_Task instructions:_ Repeat the listing in full. Nothing may be added or left out.

*** Given data ***

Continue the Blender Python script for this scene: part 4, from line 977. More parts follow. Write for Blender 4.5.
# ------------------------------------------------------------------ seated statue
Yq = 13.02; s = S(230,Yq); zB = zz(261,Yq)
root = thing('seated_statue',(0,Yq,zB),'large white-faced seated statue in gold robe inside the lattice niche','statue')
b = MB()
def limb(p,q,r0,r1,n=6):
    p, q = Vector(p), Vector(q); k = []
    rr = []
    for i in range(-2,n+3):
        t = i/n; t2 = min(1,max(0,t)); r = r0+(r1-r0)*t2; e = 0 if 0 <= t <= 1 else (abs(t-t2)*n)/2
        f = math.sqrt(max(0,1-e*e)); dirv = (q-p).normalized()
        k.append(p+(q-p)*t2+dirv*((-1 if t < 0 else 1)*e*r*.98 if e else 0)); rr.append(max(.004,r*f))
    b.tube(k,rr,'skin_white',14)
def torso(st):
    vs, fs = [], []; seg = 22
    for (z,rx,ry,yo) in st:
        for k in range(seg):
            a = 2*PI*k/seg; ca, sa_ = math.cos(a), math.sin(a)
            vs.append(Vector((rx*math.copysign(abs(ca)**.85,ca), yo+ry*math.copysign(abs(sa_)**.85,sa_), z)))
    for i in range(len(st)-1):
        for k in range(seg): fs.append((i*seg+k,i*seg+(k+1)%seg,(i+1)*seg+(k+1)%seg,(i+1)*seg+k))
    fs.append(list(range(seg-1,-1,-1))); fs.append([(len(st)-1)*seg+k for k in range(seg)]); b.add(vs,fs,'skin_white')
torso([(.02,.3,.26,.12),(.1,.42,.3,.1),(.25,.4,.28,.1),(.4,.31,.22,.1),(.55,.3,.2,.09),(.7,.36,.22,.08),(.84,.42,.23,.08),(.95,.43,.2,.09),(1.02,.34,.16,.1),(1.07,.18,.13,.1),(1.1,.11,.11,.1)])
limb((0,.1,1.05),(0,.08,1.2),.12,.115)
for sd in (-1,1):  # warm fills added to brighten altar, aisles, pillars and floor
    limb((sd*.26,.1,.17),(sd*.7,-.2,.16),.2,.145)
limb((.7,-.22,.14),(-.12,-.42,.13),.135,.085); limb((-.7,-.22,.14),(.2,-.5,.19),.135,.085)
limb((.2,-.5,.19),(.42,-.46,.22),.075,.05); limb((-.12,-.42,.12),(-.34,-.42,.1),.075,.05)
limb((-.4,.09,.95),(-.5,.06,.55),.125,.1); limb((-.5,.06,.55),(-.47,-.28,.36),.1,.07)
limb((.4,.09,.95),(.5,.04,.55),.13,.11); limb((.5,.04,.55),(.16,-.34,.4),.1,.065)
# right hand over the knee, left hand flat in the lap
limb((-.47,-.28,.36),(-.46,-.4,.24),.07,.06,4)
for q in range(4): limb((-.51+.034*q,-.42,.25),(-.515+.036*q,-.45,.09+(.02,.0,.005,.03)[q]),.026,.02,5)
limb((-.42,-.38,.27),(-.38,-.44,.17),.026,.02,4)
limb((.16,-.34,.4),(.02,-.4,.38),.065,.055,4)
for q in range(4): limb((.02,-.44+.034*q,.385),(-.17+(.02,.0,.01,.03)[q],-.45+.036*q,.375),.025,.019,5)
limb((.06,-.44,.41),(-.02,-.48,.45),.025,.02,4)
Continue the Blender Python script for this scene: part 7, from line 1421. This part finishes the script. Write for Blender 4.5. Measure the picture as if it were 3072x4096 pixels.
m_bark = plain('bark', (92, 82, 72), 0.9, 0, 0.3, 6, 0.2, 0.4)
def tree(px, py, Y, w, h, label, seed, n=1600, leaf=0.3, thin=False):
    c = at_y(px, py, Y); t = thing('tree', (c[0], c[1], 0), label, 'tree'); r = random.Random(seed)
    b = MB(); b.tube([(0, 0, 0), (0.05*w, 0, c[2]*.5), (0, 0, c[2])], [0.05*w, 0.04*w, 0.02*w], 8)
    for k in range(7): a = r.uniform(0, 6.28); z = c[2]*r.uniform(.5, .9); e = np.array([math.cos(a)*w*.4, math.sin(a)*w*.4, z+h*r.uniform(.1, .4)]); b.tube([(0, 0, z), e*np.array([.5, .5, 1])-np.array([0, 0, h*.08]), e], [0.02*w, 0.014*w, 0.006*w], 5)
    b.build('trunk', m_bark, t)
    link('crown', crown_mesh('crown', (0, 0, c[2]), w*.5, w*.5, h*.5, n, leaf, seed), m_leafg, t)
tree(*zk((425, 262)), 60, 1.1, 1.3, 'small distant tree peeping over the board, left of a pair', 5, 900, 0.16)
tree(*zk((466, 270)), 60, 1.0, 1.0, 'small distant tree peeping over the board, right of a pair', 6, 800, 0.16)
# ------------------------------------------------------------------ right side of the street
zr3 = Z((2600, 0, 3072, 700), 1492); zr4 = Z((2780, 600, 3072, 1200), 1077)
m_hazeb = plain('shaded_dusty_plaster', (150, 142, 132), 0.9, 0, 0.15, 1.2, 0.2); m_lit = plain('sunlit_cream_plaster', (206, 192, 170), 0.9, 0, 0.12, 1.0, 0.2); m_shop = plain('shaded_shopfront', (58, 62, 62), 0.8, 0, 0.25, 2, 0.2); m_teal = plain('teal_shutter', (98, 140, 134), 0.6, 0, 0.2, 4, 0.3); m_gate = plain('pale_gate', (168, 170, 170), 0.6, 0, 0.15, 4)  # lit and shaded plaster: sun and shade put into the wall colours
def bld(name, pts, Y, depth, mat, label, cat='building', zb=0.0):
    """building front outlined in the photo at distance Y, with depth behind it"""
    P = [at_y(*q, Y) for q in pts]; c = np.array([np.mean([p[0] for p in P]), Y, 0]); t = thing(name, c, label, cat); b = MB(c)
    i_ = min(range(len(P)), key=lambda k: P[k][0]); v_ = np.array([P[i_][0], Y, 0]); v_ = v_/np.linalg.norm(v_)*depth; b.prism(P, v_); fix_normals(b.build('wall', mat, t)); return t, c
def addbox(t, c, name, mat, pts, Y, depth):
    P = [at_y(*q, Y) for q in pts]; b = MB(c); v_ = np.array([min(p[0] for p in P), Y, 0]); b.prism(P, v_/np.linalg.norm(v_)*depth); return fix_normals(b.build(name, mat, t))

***

_Finished exercise:_
Continue the Blender Python script for this scene: part 4, from line 977. More parts follow. Write for Blender 4.5.
# ------------------------------------------------------------------ seated statue
Yq = 13.02; s = S(230,Yq); zB = zz(261,Yq)
root = thing('seated_statue',(0,Yq,zB),'large white-faced seated statue in gold robe inside the lattice niche','statue')
b = MB()
def limb(p,q,r0,r1,n=6):
    p, q = Vector(p), Vector(q); k = []
    rr = []
    for i in range(-2,n+3):
        t = i/n; t2 = min(1,max(0,t)); r = r0+(r1-r0)*t2; e = 0 if 0 <= t <= 1 else (abs(t-t2)*n)/2
        f = math.sqrt(max(0,1-e*e)); dirv = (q-p).normalized()
        k.append(p+(q-p)*t2+dirv*((-1 if t < 0 else 1)*e*r*.98 if e else 0)); rr.append(max(.004,r*f))
    b.tube(k,rr,'skin_white',14)
def torso(st):
    vs, fs = [], []; seg = 22
    for (z,rx,ry,yo) in st:
        for k in range(seg):
            a = 2*PI*k/seg; ca, sa_ = math.cos(a), math.sin(a)
            vs.append(Vector((rx*math.copysign(abs(ca)**.85,ca), yo+ry*math.copysign(abs(sa_)**.85,sa_), z)))
    for i in range(len(st)-1):
        for k in range(seg): fs.append((i*seg+k,i*seg+(k+1)%seg,(i+1)*seg+(k+1)%seg,(i+1)*seg+k))
    fs.append(list(range(seg-1,-1,-1))); fs.append([(len(st)-1)*seg+k for k in range(seg)]); b.add(vs,fs,'skin_white')
torso([(.02,.3,.26,.12),(.1,.42,.3,.1),(.25,.4,.28,.1),(.4,.31,.22,.1),(.55,.3,.2,.09),(.7,.36,.22,.08),(.84,.42,.23,.08),(.95,.43,.2,.09),(1.02,.34,.16,.1),(1.07,.18,.13,.1),(1.1,.11,.11,.1)])
limb((0,.1,1.05),(0,.08,1.2),.12,.115)
for sd in (-1,1):  # warm fills added to brighten altar, aisles, pillars and floor
    limb((sd*.26,.1,.17),(sd*.7,-.2,.16),.2,.145)
limb((.7,-.22,.14),(-.12,-.42,.13),.135,.085); limb((-.7,-.22,.14),(.2,-.5,.19),.135,.085)
limb((.2,-.5,.19),(.42,-.46,.22),.075,.05); limb((-.12,-.42,.12),(-.34,-.42,.1),.075,.05)
limb((-.4,.09,.95),(-.5,.06,.55),.125,.1); limb((-.5,.06,.55),(-.47,-.28,.36),.1,.07)
limb((.4,.09,.95),(.5,.04,.55),.13,.11); limb((.5,.04,.55),(.16,-.34,.4),.1,.065)
# right hand over the knee, left hand flat in the lap
limb((-.47,-.28,.36),(-.46,-.4,.24),.07,.06,4)
for q in range(4): limb((-.51+.034*q,-.42,.25),(-.515+.036*q,-.45,.09+(.02,.0,.005,.03)[q]),.026,.02,5)
limb((-.42,-.38,.27),(-.38,-.44,.17),.026,.02,4)
limb((.16,-.34,.4),(.02,-.4,.38),.065,.055,4)
for q in range(4): limb((.02,-.44+.034*q,.385),(-.17+(.02,.0,.01,.03)[q],-.45+.036*q,.375),.025,.019,5)
limb((.06,-.44,.41),(-.02,-.48,.45),.025,.02,4)
Continue the Blender Python script for this scene: part 7, from line 1421. This part finishes the script. Write for Blender 4.5. Measure the picture as if it were 3072x4096 pixels.
m_bark = plain('bark', (92, 82, 72), 0.9, 0, 0.3, 6, 0.2, 0.4)
def tree(px, py, Y, w, h, label, seed, n=1600, leaf=0.3, thin=False):
    c = at_y(px, py, Y); t = thing('tree', (c[0], c[1], 0), label, 'tree'); r = random.Random(seed)
    b = MB(); b.tube([(0, 0, 0), (0.05*w, 0, c[2]*.5), (0, 0, c[2])], [0.05*w, 0.04*w, 0.02*w], 8)
    for k in range(7): a = r.uniform(0, 6.28); z = c[2]*r.uniform(.5, .9); e = np.array([math.cos(a)*w*.4, math.sin(a)*w*.4, z+h*r.uniform(.1, .4)]); b.tube([(0, 0, z), e*np.array([.5, .5, 1])-np.array([0, 0, h*.08]), e], [0.02*w, 0.014*w, 0.006*w], 5)
    b.build('trunk', m_bark, t)
    link('crown', crown_mesh('crown', (0, 0, c[2]), w*.5, w*.5, h*.5, n, leaf, seed), m_leafg, t)
tree(*zk((425, 262)), 60, 1.1, 1.3, 'small distant tree peeping over the board, left of a pair', 5, 900, 0.16)
tree(*zk((466, 270)), 60, 1.0, 1.0, 'small distant tree peeping over the board, right of a pair', 6, 800, 0.16)
# ------------------------------------------------------------------ right side of the street
zr3 = Z((2600, 0, 3072, 700), 1492); zr4 = Z((2780, 600, 3072, 1200), 1077)
m_hazeb = plain('shaded_dusty_plaster', (150, 142, 132), 0.9, 0, 0.15, 1.2, 0.2); m_lit = plain('sunlit_cream_plaster', (206, 192, 170), 0.9, 0, 0.12, 1.0, 0.2); m_shop = plain('shaded_shopfront', (58, 62, 62), 0.8, 0, 0.25, 2, 0.2); m_teal = plain('teal_shutter', (98, 140, 134), 0.6, 0, 0.2, 4, 0.3); m_gate = plain('pale_gate', (168, 170, 170), 0.6, 0, 0.15, 4)  # lit and shaded plaster: sun and shade put into the wall colours
def bld(name, pts, Y, depth, mat, label, cat='building', zb=0.0):
    """building front outlined in the photo at distance Y, with depth behind it"""
    P = [at_y(*q, Y) for q in pts]; c = np.array([np.mean([p[0] for p in P]), Y, 0]); t = thing(name, c, label, cat); b = MB(c)
    i_ = min(range(len(P)), key=lambda k: P[k][0]); v_ = np.array([P[i_][0], Y, 0]); v_ = v_/np.linalg.norm(v_)*depth; b.prism(P, v_); fix_normals(b.build('wall', mat, t)); return t, c
def addbox(t, c, name, mat, pts, Y, depth):
    P = [at_y(*q, Y) for q in pts]; b = MB(c); v_ = np.array([min(p[0] for p in P), Y, 0]); b.prism(P, v_/np.linalg.norm(v_)*depth); return fix_normals(b.build(name, mat, t))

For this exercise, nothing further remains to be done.